4 min read

Take your company on a retreat

It’s easy to get bogged down in regular routine. Your team wakes up and deals with the crises of the day.

  • Customer X experienced a bug and needs some help.
  • What’s the status on that feature that’s behind schedule.
  • You need to prep for that meeting in an hour.

On a regular day it’s hard to look more than 3 ft in front of your nose. You set the direction of the company on autopilot. Then everyone starts spinning their wheels in that general direction.

Every so often it’s helpful to take a step back, look at the big picture and get the whole team thinking about the next year, not just the next day.

Inspired by companies like Wildbit, we decided to take a retreat to spend a week and focus on the long term. Here’s the approach we took:

Change your scenery completely


We spend every day in the city. A cabin on a lake in the mountains was a perfect change of scenery for us. No sirens blaring. Lots of peace and quiet and nature.

We rented a house that was comfortably sized for all of us. 4 of us in a house that could hold 10 (with lots of shared rooms). We certainly weren’t crammed in there.

Some of the diversions the house had to keep us occupied:

  • A games room with Ping Pong and Air Hockey
  • A trampoline
  • Canoes and Kayaks on the lake

It was great. While this was meant to be relaxing, it’s not a team vacation exactly.

Set some goals before you go

We had two goals as a team for our trip.

  1. Talk through company strategy around things like hiring, fundraising, product scope, marketing strategy.
  2. Start working on the next release of the Customer.io interface.

And we wanted to make sure we did something outdoors each day and didn’t just spend the days working. My expectation was that we’d do 4 hours of “computer” work each day.

Do lots of fun things as a team

Day trip to Hudson

Went to Hudson to pick Asha up at the train station and grab lunch. Side note: Hudson is a great place… and boy… for $100 more than our 4 desks @ $600 / desk Manhattan we could get a nice building for our office in Hudson.

Grilling outside

We barbecued every night except when we went out to dinner.

John tending the grill

Visiting beautiful places

We bouldered our way up to Kaaterskill Falls, a large 2-tiered waterfall.

Bouldering people

The falls were really impressive once we got there.

Kaaterskill falls

Doing strenuous exercise

We did a half day hike to the top of a small mountain.

Top of the mountain

Where Henry left our mark.

Our logo

(don’t worry it’ll wash off in the next rainfall)

Spend some time on work too

John and henry working

It was great to have the whole team for uninterrupted time. It meant that we could have conversations without someone getting pulled away to do something else. For the bigger questions, we went to the fire.

Discussion time around the fire

Two of the nights we built a fire and had open discussion time outside in the dark while we roasted marshmallows.

Henry (our summer intern) asked us lots of questions on how we started the company.
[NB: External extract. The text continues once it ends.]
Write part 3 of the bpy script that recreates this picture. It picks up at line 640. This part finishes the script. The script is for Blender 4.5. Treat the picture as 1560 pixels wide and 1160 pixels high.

All the other questions around strategy and aspirations for the company were discussed too.

Were there any bad things with the retreat?

Sure! Some of our customers weren’t as happy as usual with our customer support.


We set up an auto-reply saying that if there was something urgent we’d deal with it. Otherwise we would answer over the weekend.

Overall, the damage was minimal and hopefully short lived for the benefit the retreat brought to the team. We still answered more requests than just the people who said their issue was urgent.

Overall it was a great success

The feedback from everyone was positive. Phrases like “Let’s do this twice a year” were thrown around in the post-retreat buzz. Coming out of the retreat we were more focused, had a clearer direction, and felt closer as a team.

In 5 years time, we’ll all probably look back on this retreat as a fond memory from the early days of the company. I’d encourage you to go make some fond memories of your own.